A partir do momento em que partilhemos o investimento com alguém, vão seguramente ficar a saber como é que nós o fazemos. E isso, para já, não queremos. Para já, fazemos sozinhos e em Portugal, fechamos a nossa tecnologia.
É também isso que leva o empresário a referir que, apesar de ter de concorrer para os mesmos preços, não compete nem com o mesmo tipo de produto nem com a mesma tecnologia. Os maiores custos de produção, sobretudo a nível energético – tem de atingir temperaturas de precisão de 360 graus, enquanto os competidores ficam-se, no máximo, pelos 55 graus – são compensados pela compra de matéria-prima “bastante mais barata”. Outra vantagem competitiva, como aponta, é que produz combustível de dupla contagem, mais vantajoso para os incorporadores.
Para ajudar a reduzir as emissões poluentes, há mais de uma década que Portugal incorpora uma pequena parte de biocombustíveis nos combustíveis rodoviários. Questionado sobre a ameaça que paira sobre a indústria, crendo que um dia deixará de ser queimado gasóleo e gasolina, Paulo Gaspar responde que isso “é uma utopia”, não perspetivando que “num prazo a 20 anos [deixará] de trabalhar por falta de vendas do setor” petrolífero.

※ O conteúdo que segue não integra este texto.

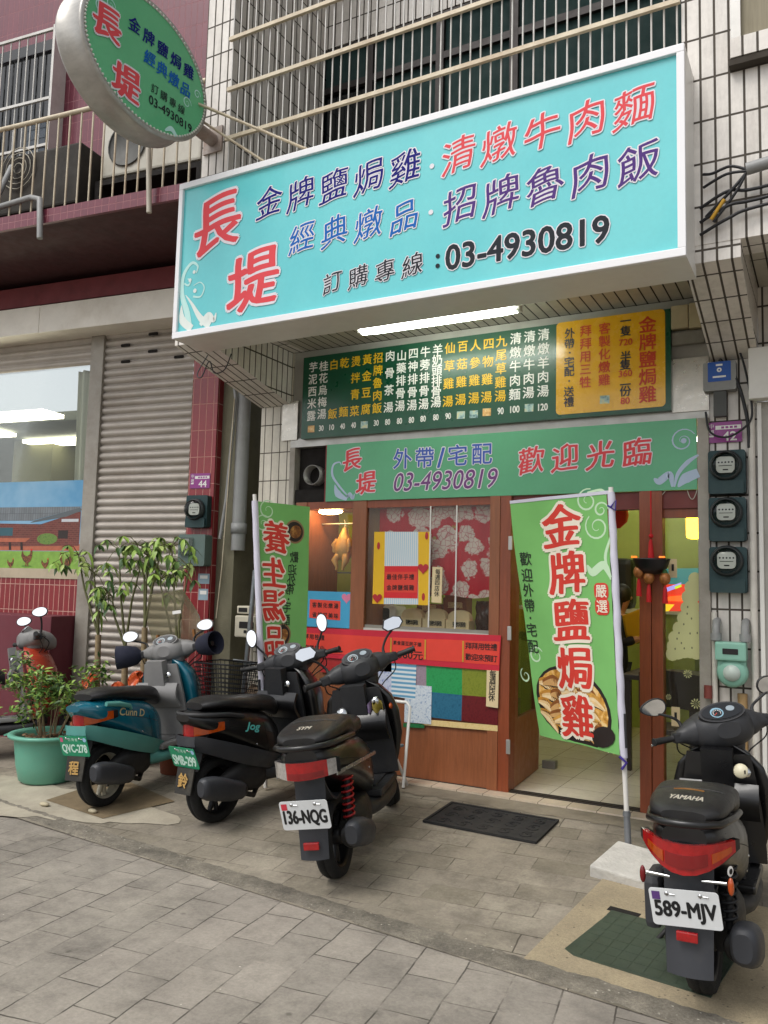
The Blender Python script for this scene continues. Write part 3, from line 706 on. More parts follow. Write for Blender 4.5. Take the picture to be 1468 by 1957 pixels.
mb.tube(pts, .02); tag(mb.make('hose', None, tuple(LM @ Vector((.1, -1.3, 4.9)))), 'pale bent hose rising behind the left end of the turquoise sign', 'hose')
# ================================================================ SIGNS
def grad_face(name, c0, c1, rough=.3):
    m, N, L, b = newmat(name); o = mixrgb(N, L, 'MIX', ramp(N, L, noise(N, L, 1.1, 3), [(.35, 0), (.65, 1)]), lin(c0), lin(c1))
    o = mixrgb(N, L, 'MULTIPLY', 1, o, ramp(N, L, noise(N, L, 30, 5, .7), [(.3, .96), (.7, 1.02)]))
    L.new(o, b.inputs['Base Color']); _in(b, 'Roughness', rough); _in(b, 'Coat Weight', .15); return m
cyan = grad_face('turquoise_sign_film', '#58c0c6', '#6acbce')
halo_w = mat('pale_halo_film', '#dcd8de', .4, var=.03)
s_red = mat('sign_red', '#dc5258', .6, var=.04, spec=.1); s_navy = mat('sign_navy', '#1e1f74', .6, var=.04, spec=.1); s_blue = mat('sign_blue', '#2263b0', .6, var=.04, spec=.1)
s_pur = mat('sign_purple', '#553a7c', .6, var=.04, spec=.1); s_grey = mat('sign_charcoal', '#2d3136', .6, var=.04, spec=.1)
s_swirl = mat('sign_pale_swirl', '#b9e3dd', .4, var=.04); s_leaf = mat('sign_leaf_white', '#dbe3dd', .4, var=.04)
Y0 = -1.4; X0, X1, Z0, Z1 = -4.127, -.63, 3.288, 4.445
t = thing('shop_sign', 'large turquoise light-box sign with red and blue brush characters above the shop', 'sign', (-2.4, Y0, Z0))
fz = FY(Y0)
mb = MB(white_metal)
mb.box(X0, X1, Y0+.008, -1.06, Z0, Z1)
mb.make('casing', t)
mb = MB(mat('white_aluminium_frame', '#e6e6e8', .4, 0, var=.02)); w = .045
mb.box(X0, X1, Y0-.022, Y0+.0075, Z0, Z0+w, bev=.004); mb.box(X0, X1, Y0-.022, Y0+.0075, Z1-w, Z1, bev=.004)
mb.box(X0, X0+w*.8, Y0-.021, Y0+.0075, Z0+w, Z1-w, bev=.003); mb.box(X1-w*.9, X1, Y0-.021, Y0+.0075, Z0+w, Z1-w, bev=.003)
mb.make('frame', t)
mb = MB(cyan); mb.box(X0+w*.8, X1-w*.9, Y0, Y0+.0072, Z0+w, Z1-w); fc = mb.make('face', t)
q = lambda u, v: XZ(u, v, Y0)
mb = MB(s_red)
B = dict(brush=1, halo=halo_w, hw=.034, wt=.004, h=.004)
cjk(mb, fz, '長', *q(415, 428), .43, s_red, **{**B, 'wt': .018}); cjk(mb, fz, '堤', *q(484, 538), .43, s_red, **{**B, 'wt': .018})
line(mb, fz, '金牌鹽焗雞', q(515, 388), q(775, 322), .218, s_navy, **B)
line(mb, fz, '清燉牛肉麵', q(877, 298), q(1212, 206), .225, s_red, **B)
line(mb, fz, '經典燉品', q(578, 456), q(773, 416), .205, s_blue, **B)
line(mb, fz, '招牌魯肉飯', q(880, 393), q(1221, 313), .225, s_pur, **B)
line(mb, fz, '訂購專線', q(636, 541), q(789, 508), .145, s_grey, **{**B, 'wt': .004})
for u, v in ((826, 318), (824, 406)): mb.flat(disc(*q(u, v), .016), fz, .004, halo_w)
for dz in (-.03, .03): mb.flat(disc(q(837, 497)[0], q(837, 499)[1]+dz, .014), fz, .004, s_grey)
a, b = q(868, 489), q(1146, 442)
run(mb, fz, '03-4930819', (a[0]+b[0])/2, (a[1]+b[1])/2, .15, s_grey, h=.004, wt=.022, width=b[0]-a[0]+.1, halo=halo_w, hw=.03)
mb.make('lettering', fc)
mb = MB(s_swirl)
xl, zl = X0+w, Z0+w
for g in (ribbon([(xl+.10, zl+.02), (xl+.07, zl+.14), (xl+.015, zl+.28), (xl+.02, zl+.42), (xl+.09, zl+.5), (xl+.15, zl+.47), (xl+.14, zl+.42)], [.05, .05, .04, .03, .022, .015, .01]),
          ribbon([(xl+.03, zl+.36), (xl+.07, zl+.34), (xl+.09, zl+.37), (xl+.06, zl+.39)], [.012, .014, .012, .008]),
          ribbon([(xl+.12, zl+.25), (xl+.19, zl+.24), (xl+.22, zl+.30), (xl+.18, zl+.345), (xl+.12, zl+.33)], [.014, .012, .01, .008, .006])):
    for r in g: mb.flat(r, fz, .0021, s_swirl)
for r in ribbon([(xl+.29, zl+.02), (xl+.2, zl+.08), (xl+.11, zl+.2), (xl+.05, zl+.27)], [.07, .045, .02, .005]): mb.flat(r, fz, .0024, s_leaf)
for r in ribbon([(xl+.12, zl+.015), (xl+.03, zl+.09), (xl+.015, zl+.2)], [.055, .06, .004]): mb.flat(r, fz, .0027, s_leaf)
for r in ribbon([(xl+.2, zl+.03), (xl+.27, zl+.09), (xl+.32, zl+.05), (xl+.34, zl+.1)], [.03, .05, .035, .006]): mb.flat(r, fz, .003, s_leaf)
for cx_, cz_, rr in ((xl+.085, zl+.375, .014), (xl+.135, zl+.29, .016), (xl+.12, zl+.43, .013)): mb.flat(disc(cx_, cz_, rr), fz, .0033, s_leaf)
mb.make('swirl_pattern', fc)

# oval projecting sign
XO, OY, OZ, OA, OB = -4.0, -1.894, 5.045, .56, .43
green_f = grad_face('green_sign_film', '#58b07c', '#63ba86')
t = thing('oval_sign', 'green oval light-box sign with red characters jutting out on a steel pole', 'sign', (XO, OY, OZ-OB))
fo = lambda a, b, h=0: (XO+h, a, b)
el = lambda s, n=64: [(OY+(OA+s)*math.cos(2*math.pi*k/n), OZ+(OB+s)*math.sin(2*math.pi*k/n)) for k in range(n)]
mb = MB(mat('dull_aluminium_drum', '#b9b6b0', .42, .5, var=.25, vs=5, stretch=(1, 1, 4), dirt=.45, dirtcol='#6f675b'))
rr = [[fo(a, b, h) for a, b in el(s)] for s, h in ((-.012, .0), (.018, .004), (.026, -.015), (.012, -.03), (.012, -.2), (.026, -.215), (.018, -.235), (-.01, -.236))]
mb.rings(rr, None, caps=False); mb.add(rr[-1], [tuple(range(64))]); mb.make('drum', t)
mb = MB(green_f); mb.flat(el(-.011), fo, -.001); fc = mb.make('face', t)
mb = MB(mat('bead_bulb', '#d6dad0', .3))
for k in range(104): a = 2*math.pi*k/104; mb.ball(fo(OY+(OA-.008)*math.cos(a), OZ+(OB-.008)*math.sin(a), .006), .0085, n=6, k=4)
mb.make('bulb', t)['kind'] = 'stuff'
mb = MB(s_red); Bo = dict(brush=.6, halo=halo_w, hw=.04, wt=.01, h=.003)
cjk(mb, fo, '長', -2.272, 5.10, .235, s_red, **{**Bo, 'wt': .03}); cjk(mb, fo, '堤', -2.085, 4.80, .235, s_red, **{**Bo, 'wt': .03})
line(mb, fo, '金牌鹽焗雞', (-2.045, 5.228), (-1.52, 5.215), .105, s_navy, **{**Bo, 'halo': None, 'wt': .016})
line(mb, fo, '經典燉品', (-1.895, 5.085), (-1.545, 5.065), .105, s_blue, **{**Bo, 'halo': None, 'wt': .016})
line(mb, fo, '訂購專線', (-1.835, 4.90), (-1.575, 4.90), .07, s_grey, **{**Bo, 'halo': None, 'wt': .004})
run(mb, fo, '03-4930819', -1.672, 4.81, .062, s_grey, wt=.016, width=.42)
mb.make('lettering', fc)
mb = MB(s_swirl)
for args in ((-2.33, 5.17, .05), (-1.52, 4.98, .045), (-2.25, 5.24, .04), (-1.42, 5.1, .035)):
    for r in swirl(*args, w=.008): mb.flat(r, fo, .001)
for r in ribbon([(-1.72, 4.67), (-1.66, 4.71), (-1.6, 4.68), (-1.55, 4.71)], [.01, .04, .03, .005]): mb.flat(r, fo, .0012)
mb.make('swirl_pattern', fc)
mb = MB(mat('rust_stained_pole', '#a8a099', .5, .4, var=.25, dirt=.7, dirtcol='#7c5236'))
mb.tube([(-4.1, -1.40, 4.93), (-4.1, -1.11, 4.93)], .05, n=18); mb.box(-4.19, -4.01, -1.122, -1.106, 4.83, 5.03); mb.make('pole', t)
mb = MB(cream_bar); mb.tube([(-4.06, -1.3, 4.98), (-3.55, -1.16, 4.60), (-3.45, -1.1, 4.52)], .01, n=6); mb.tube([(-4.02, -1.4, 5.05), (-3.2, -1.15, 4.62)], .011, n=6); mb.make('stay_rod', t)

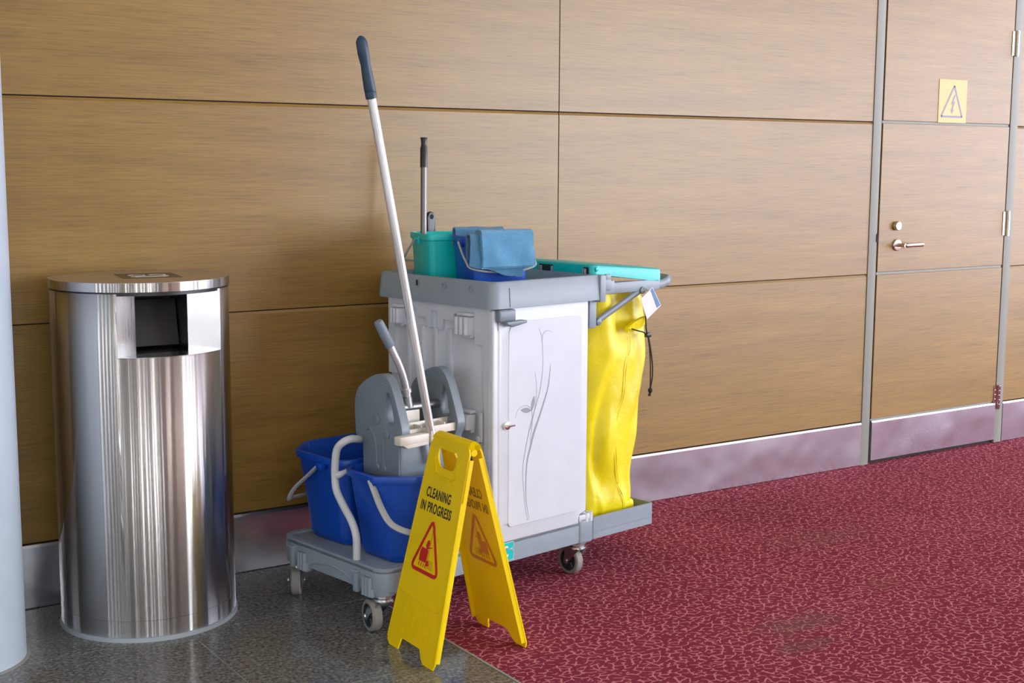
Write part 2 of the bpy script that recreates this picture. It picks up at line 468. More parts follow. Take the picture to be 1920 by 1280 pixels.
# ------------------------------------------------------------------ the room
XL, XR, YB, ZC = -6.0, 13.0, -9.0, 4.2
JX = 2.927
D0, D1 = 4.704, 5.607
ROWS = [0.207, 0.885, 1.567, 2.249, 2.93, 3.61, 4.19]
# floor: one slab under the granite tiles and the carpet
fl = thing('floor', 'grey granite tiles meeting a crimson carpet', 'floor'); fl['kind'] = 'structure'
del fl['category']
CE = 1.887
obj('floor_slab', MB().box((XL, YB, -0.25), (XR, 0.2, -0.02)), M['grout'], fl)
g = 0.0022
xs = [-6.52, -5.92, -5.32, -4.72, -4.12, -3.52, -2.92, -2.32, -1.72, -1.12, -0.52, 0.08, 0.68, 1.28, CE]
ys = [0.13 - 0.6 * k for k in range(17)]
mb = MB()
for i in range(len(xs) - 1):
    for j in range(len(ys) - 1):
        mb.box((max(xs[i], XL) + g, max(ys[j + 1], YB) + g, -0.03), (xs[i + 1] - g if i < len(xs) - 2 else xs[i + 1] - 0.005, ys[j] - g, 0.0))
obj('granite_tiles', mb, M['granite'], fl, smooth=0)
obj('tile_grout', MB().box((XL, YB, -0.03), (CE - 0.001, 0.13, -0.0012)), M['grout'], fl, smooth=0)
obj('carpet', MB().box((CE + 0.003, YB, -0.03), (XR, 0.13, 0.0)), M['carpet'], fl, smooth=0)
obj('carpet_edge_strip', MB().box((CE - 0.004, YB, -0.03), (CE + 0.003, 0.13, 0.0012)), M['grout'], fl, smooth=0)

# wall
wl = thing('wall_back', 'wall of horizontal oak veneer panels', 'wall'); wl['kind'] = 'structure'; del wl['category']
obj('backing', MB().box((XL, 0.012, 0), (XR, 0.2, ZC)), M['gap'], wl, smooth=0)
def panel(x0, x1, z0, z1, parent, dy=0.0, front=0.0):
    # veneer board with a chamfered top lip, 3 mm gap above
    mb = MB()
    c = 0.006
    pts = [(0.013 + dy, z0 + 0.0005), (front, z0 + 0.0005), (front, z1 - 0.013), (front + 0.0045, z1 - 0.0035), (0.013 + dy, z1 - 0.0035)]
    lo = [(x0, p[0], p[1]) for p in pts]; hi = [(x1, p[0], p[1]) for p in pts]
    mb.loft([lo, hi])
    return obj('wood_panel', mb, M['wood'], parent, smooth=0, origin=None)
for k in range(len(ROWS) - 1):
    for a, b in ((XL, JX - 0.0022), (JX + 0.0022, 4.643), (5.669, 7.2), (7.204, 8.9), (8.904, 10.6), (10.604, XR)):
        panel(a, b, ROWS[k], ROWS[k + 1], wl)
# aluminium trims beside the door
struct(obj('trim_1', MB().box((4.645, -0.004, 0), (4.697, 0.012, ZC), 0.001), M['frame']), 'grey metal trim left of the wood door')
struct(obj('trim_2', MB().box((5.611, -0.004, 0), (5.667, 0.012, ZC), 0.001), M['frame']), 'grey metal trim right of the wood door')
# baseboards (stainless with a folded top lip)
def kick(name, x0, x1, z0, z1, y=-0.006, parent=None):
    mb = MB()
    pts = [(0.012, z0), (y, z0), (y, z1 - 0.012), (y + 0.004, z1 - 0.004), (0.010, z1), (0.012, z1)]
    rings = []
    n = max(2, int((x1 - x0) / 0.12))
    for i in range(n + 1):
        x = x0 + (x1 - x0) * i / n
        rings.append([(x, p[0], p[1]) for p in pts])
    mb.loft(rings)
    return obj(name, mb, M['kick'], parent, smooth=0)
struct(kick('baseboard_left', XL, 4.643, 0.003, 0.205), 'stainless steel baseboard left of the door')
struct(kick('baseboard_right', 5.670, XR, 0.003, 0.205), 'stainless steel baseboard right of the door')

# door in the wall
dr = thing('door_1', 'flush oak veneer door with steel kickplate', 'door', T(D0, 0, 0)); dr['kind'] = 'structure'; del dr['category']
DT = 2.30
for k, (a, b) in enumerate(((0.205, 0.885), (0.885, 1.567), (1.567, 2.249), (2.249, 2.93), (2.93, 3.61), (3.61, 4.19))):
    mb = MB(); z0 = a + 0.006; z1 = b - 0.006
    mb.box((D0 + 0.003, -0.004, z0), (D1 - 0.003, 0.010, z1), 0.0015, 1)
    obj('door_panel', mb, M['wood'], dr, smooth=0)
obj('door_leaf', MB().box((D0 + 0.003, 0.002, 0.016), (D1 - 0.003, 0.0118, 4.19)), M['frame'], dr, smooth=0)
kick('kickplate', D0 + 0.004, D1 - 0.004, 0.018, 0.207, -0.010, dr)
obj('strike_plate', MB().box((4.692, -0.0075, 1.028), (4.7035, 0.003, 1.066)), M['gap'], dr, smooth=0)
# lever handle
mb = MB()
mb.lathe([(0.027, 0), (0.027, 0.006), (0.024, 0.010), (0.012, 0.012)], 32, (4.828, -0.004, 1.012), (0, -1, 0))
mb.cyl((4.828, -0.01, 1.012), (4.828, -0.058, 1.012), 0.0085)
mb.tube(smoothpath([(4.826, -0.050, 1.012), (4.840, -0.058, 1.012), (4.880, -0.060, 1.013), (4.945, -0.058, 1.014)], 5), [0.009] * 6 + [0.0095] * 6 + [0.010] * 4, 16, flat=(1.1, 0.8))
obj('door_handle', mb, M['nickel'], dr, label='satin nickel lever handle')
mb = MB()
mb.lathe([(0.021, 0), (0.021, 0.014), (0.018, 0.020), (0.0, 0.020)], 32, (4.818, -0.004, 1.100), (0, -1, 0))
mb.box((4.8165, -0.0255, 1.090), (4.8195, -0.0235, 1.104))
obj('lock_cylinder', mb, M['nickel'], dr)
for z0, z1 in ((0.175, 0.290), (1.037, 1.152), (1.900, 2.015)):
    mb = MB()
    n = 5
    for i in range(n):
        a = z0 + (z1 - z0) * i / n + 0.0008; b = z0 + (z1 - z0) * (i + 1) / n - 0.0008
        mb.cyl((5.620, -0.014, a), (5.620, -0.014, b), 0.0085, 16)
    mb.cyl((5.620, -0.014, z0 - 0.004), (5.620, -0.014, z1 + 0.004), 0.006, 12)
    mb.box((5.590, -0.0075, z0), (5.6195, -0.0055 , z1)); mb.box((5.6195, -0.0075, z0), (5.634, -0.0045, z1))
    obj('hinge', mb, M['chrome'] if z0 < 1 else M['nickel'], dr)
# high voltage sticker
sk = thing('warning_sticker', 'faded yellow high voltage triangle sticker on the wood door', 'sticker', T(5.174, -0.005, 1.67))
obj('label_sheet', MB().box((5.074, -0.0062, 1.572), (5.272, -0.0042, 1.770), 0.0003, 1), M['sticker'], sk)
def fs(u, v, h): return Vector((u, -0.0063 - h, v))
mb = MB()
A, B_, C_ = (5.094, 1.600), (5.243, 1.600), (5.180, 1.742)
tri = [A, B_, C_, A]
for p, q in zip(tri, tri[1:]): mb.ribbon([p, q], 0.010, fs)
bolt = [(5.182, 1.700), (5.160, 1.655), (5.172, 1.660), (5.164, 1.632), (5.158, 1.634), (5.170, 1.612), (5.182, 1.634), (5.175, 1.634), (5.190, 1.672), (5.177, 1.668), (5.192, 1.700)]
mb.loft([[fs(u, v, 0) for u, v in bolt], [fs(u, v, 0.0006) for u, v in bolt]])
obj('warning_print', mb, M['stickerink'], sk, smooth=0)

# column at the left edge
mb = MB()
mb.lathe([(0.180, 0.0), (0.180, ZC)], 96, (0.665, -0.335, 0))
cl = struct(obj('column', mb, M['column']), 'round pale blue grey column left of the bin')
mb = MB(); mb.lathe([(0.190, 0.0), (0.190, 0.002), (0.181, 0.003)], 96, (0.665, -0.335, 0)); obj('floor_sealant', mb, M['grout'], cl)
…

Já à ideia de que os biocombustíveis são ainda uma espécie de “patinho feio” da transição energética, com os críticos a entenderem que esta solução prolonga o recurso aos combustíveis fósseis, o empresário contrapõe que “vai ser sempre necessário tratar estes resíduos” e que a BioAdvance “trata-os e transforma-os num produto nobre”, que reduz o consumo do combustível fóssil que “vai sempre existir”.
Por outro lado, os biocombustíveis encarecem o preço de venda ao público dos combustíveis e “é a mais pura das verdades”, reconhece. Porém, comenta que “o mercado está a fazer um bem comum – a tratar resíduos que há em excesso – e isso será sempre mais caro”. Nesse particular, os automobilistas portugueses sofrem mais, por estarem num país periférico da Europa. É que, contextualiza Gaspar, “na alimentação desta indústria, o mercado de referência é Roterdão e depois há o custo do transporte até cá, que está incorporado nos preços”.